Data section:
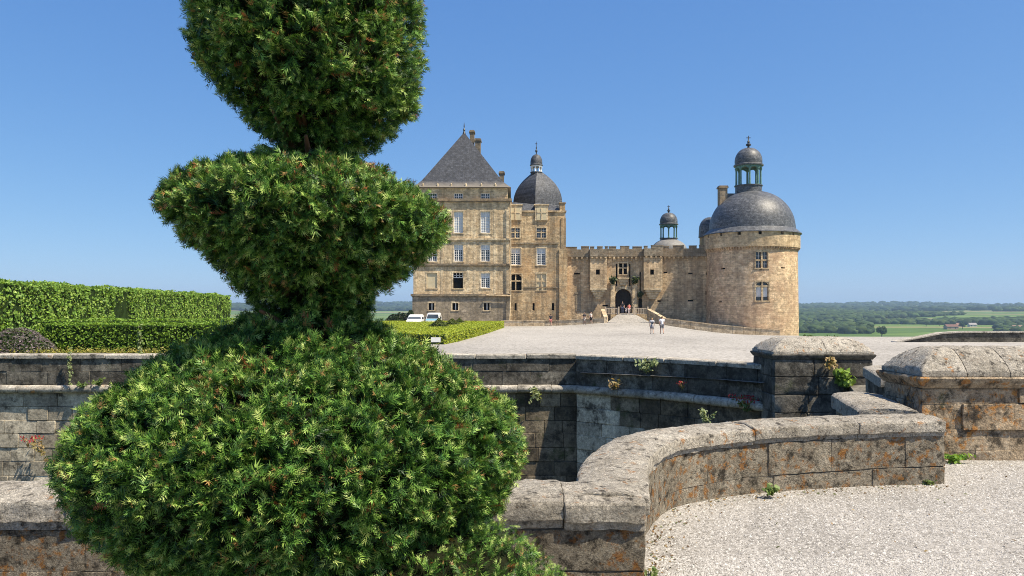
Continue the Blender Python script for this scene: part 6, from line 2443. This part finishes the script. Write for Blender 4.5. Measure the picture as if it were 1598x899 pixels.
person('woman with blonde hair, dark backpack and grey skirt walking toward the gate', 1017.5, 80, 1.62, False, (0.5, 0.5, 0.52), (0.24, 0.23, 0.25), (0.5, 0.32, 0.14), 0.12, True, (0.06, 0.07, 0.09))
person('man in white t-shirt and grey shorts walking toward the gate', 1033, 80, 1.78, False, (0.75, 0.75, 0.77), (0.16, 0.16, 0.18), (0.06, 0.045, 0.03), 0.2)
person('walker in dark top on the left by the low wall', 912, 107.5, 1.66, True, (0.05, 0.05, 0.06), (0.4, 0.36, 0.33), (0.05, 0.04, 0.03), 0.24, arm_out=0.1, rz=0.9)
person('walker in pale top and black shorts on the left by the low wall', 922, 107, 1.68, True, (0.6, 0.52, 0.48), (0.015, 0.015, 0.018), (0.08, 0.05, 0.03), 0.28, rz=1.0)
person('lone visitor in dark top and salmon shorts below the honey stone wing', 859.5, 109.6, 1.64, False, (0.04, 0.04, 0.05), (0.5, 0.2, 0.17), (0.04, 0.03, 0.025), 0.15)
zg = ZA(489.6, 113.2)
person('man in dark clothes standing in the castle gateway', 971.5, 113.4, 1.8, True, (0.03, 0.03, 0.035), (0.07, 0.08, 0.13), (0.03, 0.025, 0.02), 0.08, z=zg - 0.06, legs_long=True)
person('small child in pale clothes at the castle gateway', 977.2, 113.0, 1.0, True, (0.6, 0.56, 0.55), (0.5, 0.45, 0.43), (0.2, 0.13, 0.07), 0.06, z=zg - 0.1)
person('woman in coral top and pale trousers at the castle gateway', 981.8, 112.9, 1.5, True, (0.75, 0.22, 0.17), (0.62, 0.52, 0.47), (0.25, 0.14, 0.07), 0.1, z=zg - 0.12, legs_long=True)


# ------------------------------------------------------------------ the summer air over the valley
hz = MB()
hz.box(-7600, 7600, -7600, 7600, -70, 60)
hm = bpy.data.materials.new('haze_air')
hm.use_nodes = True
hn = hm.node_tree
hn.nodes.remove(hn.nodes['Principled BSDF'])
hv = hn.nodes.new('ShaderNodeVolumePrincipled')
hv.inputs['Color'].default_value = (0.55, 0.78, 1.0, 1)
hv.inputs['Density'].default_value = 0.00013
hv.inputs['Anisotropy'].default_value = 0.2
hn.links.new(hv.outputs[0], hn.nodes['Material Output'].inputs['Volume'])
tag(hz.build('haze', hm), 'thin blue summer haze over the valley', 'haze', kind='stuff')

Given request: Return, unchanged, the lines from the first line of the material through the line that holds "person('woman in coral", inclusive, omitting pictures.

Exercise result:
Continue the Blender Python script for this scene: part 6, from line 2443. This part finishes the script. Write for Blender 4.5. Measure the picture as if it were 1598x899 pixels.
person('woman with blonde hair, dark backpack and grey skirt walking toward the gate', 1017.5, 80, 1.62, False, (0.5, 0.5, 0.52), (0.24, 0.23, 0.25), (0.5, 0.32, 0.14), 0.12, True, (0.06, 0.07, 0.09))
person('man in white t-shirt and grey shorts walking toward the gate', 1033, 80, 1.78, False, (0.75, 0.75, 0.77), (0.16, 0.16, 0.18), (0.06, 0.045, 0.03), 0.2)
person('walker in dark top on the left by the low wall', 912, 107.5, 1.66, True, (0.05, 0.05, 0.06), (0.4, 0.36, 0.33), (0.05, 0.04, 0.03), 0.24, arm_out=0.1, rz=0.9)
person('walker in pale top and black shorts on the left by the low wall', 922, 107, 1.68, True, (0.6, 0.52, 0.48), (0.015, 0.015, 0.018), (0.08, 0.05, 0.03), 0.28, rz=1.0)
person('lone visitor in dark top and salmon shorts below the honey stone wing', 859.5, 109.6, 1.64, False, (0.04, 0.04, 0.05), (0.5, 0.2, 0.17), (0.04, 0.03, 0.025), 0.15)
zg = ZA(489.6, 113.2)
person('man in dark clothes standing in the castle gateway', 971.5, 113.4, 1.8, True, (0.03, 0.03, 0.035), (0.07, 0.08, 0.13), (0.03, 0.025, 0.02), 0.08, z=zg - 0.06, legs_long=True)
person('small child in pale clothes at the castle gateway', 977.2, 113.0, 1.0, True, (0.6, 0.56, 0.55), (0.5, 0.45, 0.43), (0.2, 0.13, 0.07), 0.06, z=zg - 0.1)
person('woman in coral top and pale trousers at the castle gateway', 981.8, 112.9, 1.5, True, (0.75, 0.22, 0.17), (0.62, 0.52, 0.47), (0.25, 0.14, 0.07), 0.1, z=zg - 0.12, legs_long=True)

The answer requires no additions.